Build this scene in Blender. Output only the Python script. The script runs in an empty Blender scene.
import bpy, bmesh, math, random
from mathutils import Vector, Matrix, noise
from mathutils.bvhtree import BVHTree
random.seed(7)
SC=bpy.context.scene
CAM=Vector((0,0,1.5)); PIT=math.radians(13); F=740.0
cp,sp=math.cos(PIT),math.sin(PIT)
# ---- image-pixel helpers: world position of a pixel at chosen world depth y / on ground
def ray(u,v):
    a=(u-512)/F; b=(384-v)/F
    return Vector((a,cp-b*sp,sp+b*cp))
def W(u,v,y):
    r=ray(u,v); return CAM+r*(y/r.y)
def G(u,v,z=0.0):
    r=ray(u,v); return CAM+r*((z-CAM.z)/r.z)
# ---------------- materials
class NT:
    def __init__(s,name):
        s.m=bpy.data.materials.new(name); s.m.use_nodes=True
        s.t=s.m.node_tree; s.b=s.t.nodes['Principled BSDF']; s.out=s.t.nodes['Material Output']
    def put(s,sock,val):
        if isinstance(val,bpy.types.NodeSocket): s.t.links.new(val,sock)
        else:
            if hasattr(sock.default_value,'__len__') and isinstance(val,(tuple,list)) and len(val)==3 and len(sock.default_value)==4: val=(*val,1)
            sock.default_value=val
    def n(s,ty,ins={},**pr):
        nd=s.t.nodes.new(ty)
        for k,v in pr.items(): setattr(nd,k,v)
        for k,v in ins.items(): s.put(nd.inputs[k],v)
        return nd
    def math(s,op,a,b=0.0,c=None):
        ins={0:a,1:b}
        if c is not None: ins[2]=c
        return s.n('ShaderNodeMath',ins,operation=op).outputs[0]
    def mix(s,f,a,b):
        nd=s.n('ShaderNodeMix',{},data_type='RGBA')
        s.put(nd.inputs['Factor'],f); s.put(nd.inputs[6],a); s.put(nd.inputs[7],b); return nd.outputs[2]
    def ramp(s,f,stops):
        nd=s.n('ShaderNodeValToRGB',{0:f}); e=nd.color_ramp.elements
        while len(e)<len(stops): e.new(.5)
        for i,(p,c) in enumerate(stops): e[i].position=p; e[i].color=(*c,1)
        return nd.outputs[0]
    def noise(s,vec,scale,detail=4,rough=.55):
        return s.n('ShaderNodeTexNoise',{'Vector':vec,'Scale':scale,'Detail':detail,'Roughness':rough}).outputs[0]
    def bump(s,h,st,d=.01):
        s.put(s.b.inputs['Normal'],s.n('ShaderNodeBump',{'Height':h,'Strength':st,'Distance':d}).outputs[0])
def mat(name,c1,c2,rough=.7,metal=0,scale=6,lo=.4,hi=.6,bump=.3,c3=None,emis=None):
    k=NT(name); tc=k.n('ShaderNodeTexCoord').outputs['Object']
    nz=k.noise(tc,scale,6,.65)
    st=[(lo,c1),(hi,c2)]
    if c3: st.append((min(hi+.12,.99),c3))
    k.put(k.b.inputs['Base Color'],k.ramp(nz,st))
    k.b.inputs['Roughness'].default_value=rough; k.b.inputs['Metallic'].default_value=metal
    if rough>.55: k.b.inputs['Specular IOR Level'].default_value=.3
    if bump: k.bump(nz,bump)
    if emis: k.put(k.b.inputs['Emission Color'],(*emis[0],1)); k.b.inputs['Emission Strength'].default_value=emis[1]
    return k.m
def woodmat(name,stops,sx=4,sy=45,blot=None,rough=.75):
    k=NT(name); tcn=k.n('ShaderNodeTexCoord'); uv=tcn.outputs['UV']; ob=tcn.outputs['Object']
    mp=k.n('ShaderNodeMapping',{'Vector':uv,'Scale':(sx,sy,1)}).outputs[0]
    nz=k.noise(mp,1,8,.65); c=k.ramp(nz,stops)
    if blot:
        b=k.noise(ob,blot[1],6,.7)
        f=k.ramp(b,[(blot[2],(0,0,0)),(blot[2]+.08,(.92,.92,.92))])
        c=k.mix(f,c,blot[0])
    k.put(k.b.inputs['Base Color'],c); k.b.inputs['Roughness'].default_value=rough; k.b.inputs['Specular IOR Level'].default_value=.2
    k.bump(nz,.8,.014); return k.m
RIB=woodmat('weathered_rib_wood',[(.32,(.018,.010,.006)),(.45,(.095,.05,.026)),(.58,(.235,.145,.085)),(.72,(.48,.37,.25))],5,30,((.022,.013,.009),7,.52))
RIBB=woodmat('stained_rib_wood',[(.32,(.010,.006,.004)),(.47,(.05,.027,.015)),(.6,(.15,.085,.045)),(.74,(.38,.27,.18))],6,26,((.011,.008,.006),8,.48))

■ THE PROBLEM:
Print the listing above in its entirety, with every line exact.

■ EXERCISE OUTPUT:
Build this scene in Blender. Output only the Python script. The script runs in an empty Blender scene.
import bpy, bmesh, math, random
from mathutils import Vector, Matrix, noise
from mathutils.bvhtree import BVHTree
random.seed(7)
SC=bpy.context.scene
CAM=Vector((0,0,1.5)); PIT=math.radians(13); F=740.0
cp,sp=math.cos(PIT),math.sin(PIT)
# ---- image-pixel helpers: world position of a pixel at chosen world depth y / on ground
def ray(u,v):
    a=(u-512)/F; b=(384-v)/F
    return Vector((a,cp-b*sp,sp+b*cp))
def W(u,v,y):
    r=ray(u,v); return CAM+r*(y/r.y)
def G(u,v,z=0.0):
    r=ray(u,v); return CAM+r*((z-CAM.z)/r.z)
# ---------------- materials
class NT:
    def __init__(s,name):
        s.m=bpy.data.materials.new(name); s.m.use_nodes=True
        s.t=s.m.node_tree; s.b=s.t.nodes['Principled BSDF']; s.out=s.t.nodes['Material Output']
    def put(s,sock,val):
        if isinstance(val,bpy.types.NodeSocket): s.t.links.new(val,sock)
        else:
            if hasattr(sock.default_value,'__len__') and isinstance(val,(tuple,list)) and len(val)==3 and len(sock.default_value)==4: val=(*val,1)
            sock.default_value=val
    def n(s,ty,ins={},**pr):
        nd=s.t.nodes.new(ty)
        for k,v in pr.items(): setattr(nd,k,v)
        for k,v in ins.items(): s.put(nd.inputs[k],v)
        return nd
    def math(s,op,a,b=0.0,c=None):
        ins={0:a,1:b}
        if c is not None: ins[2]=c
        return s.n('ShaderNodeMath',ins,operation=op).outputs[0]
    def mix(s,f,a,b):
        nd=s.n('ShaderNodeMix',{},data_type='RGBA')
        s.put(nd.inputs['Factor'],f); s.put(nd.inputs[6],a); s.put(nd.inputs[7],b); return nd.outputs[2]
    def ramp(s,f,stops):
        nd=s.n('ShaderNodeValToRGB',{0:f}); e=nd.color_ramp.elements
        while len(e)<len(stops): e.new(.5)
        for i,(p,c) in enumerate(stops): e[i].position=p; e[i].color=(*c,1)
        return nd.outputs[0]
    def noise(s,vec,scale,detail=4,rough=.55):
        return s.n('ShaderNodeTexNoise',{'Vector':vec,'Scale':scale,'Detail':detail,'Roughness':rough}).outputs[0]
    def bump(s,h,st,d=.01):
        s.put(s.b.inputs['Normal'],s.n('ShaderNodeBump',{'Height':h,'Strength':st,'Distance':d}).outputs[0])
def mat(name,c1,c2,rough=.7,metal=0,scale=6,lo=.4,hi=.6,bump=.3,c3=None,emis=None):
    k=NT(name); tc=k.n('ShaderNodeTexCoord').outputs['Object']
    nz=k.noise(tc,scale,6,.65)
    st=[(lo,c1),(hi,c2)]
    if c3: st.append((min(hi+.12,.99),c3))
    k.put(k.b.inputs['Base Color'],k.ramp(nz,st))
    k.b.inputs['Roughness'].default_value=rough; k.b.inputs['Metallic'].default_value=metal
    if rough>.55: k.b.inputs['Specular IOR Level'].default_value=.3
    if bump: k.bump(nz,bump)
    if emis: k.put(k.b.inputs['Emission Color'],(*emis[0],1)); k.b.inputs['Emission Strength'].default_value=emis[1]
    return k.m
def woodmat(name,stops,sx=4,sy=45,blot=None,rough=.75):
    k=NT(name); tcn=k.n('ShaderNodeTexCoord'); uv=tcn.outputs['UV']; ob=tcn.outputs['Object']
    mp=k.n('ShaderNodeMapping',{'Vector':uv,'Scale':(sx,sy,1)}).outputs[0]
    nz=k.noise(mp,1,8,.65); c=k.ramp(nz,stops)
    if blot:
        b=k.noise(ob,blot[1],6,.7)
        f=k.ramp(b,[(blot[2],(0,0,0)),(blot[2]+.08,(.92,.92,.92))])
        c=k.mix(f,c,blot[0])
    k.put(k.b.inputs['Base Color'],c); k.b.inputs['Roughness'].default_value=rough; k.b.inputs['Specular IOR Level'].default_value=.2
    k.bump(nz,.8,.014); return k.m
RIB=woodmat('weathered_rib_wood',[(.32,(.018,.010,.006)),(.45,(.095,.05,.026)),(.58,(.235,.145,.085)),(.72,(.48,.37,.25))],5,30,((.022,.013,.009),7,.52))
RIBB=woodmat('stained_rib_wood',[(.32,(.010,.006,.004)),(.47,(.05,.027,.015)),(.6,(.15,.085,.045)),(.74,(.38,.27,.18))],6,26,((.011,.008,.006),8,.48))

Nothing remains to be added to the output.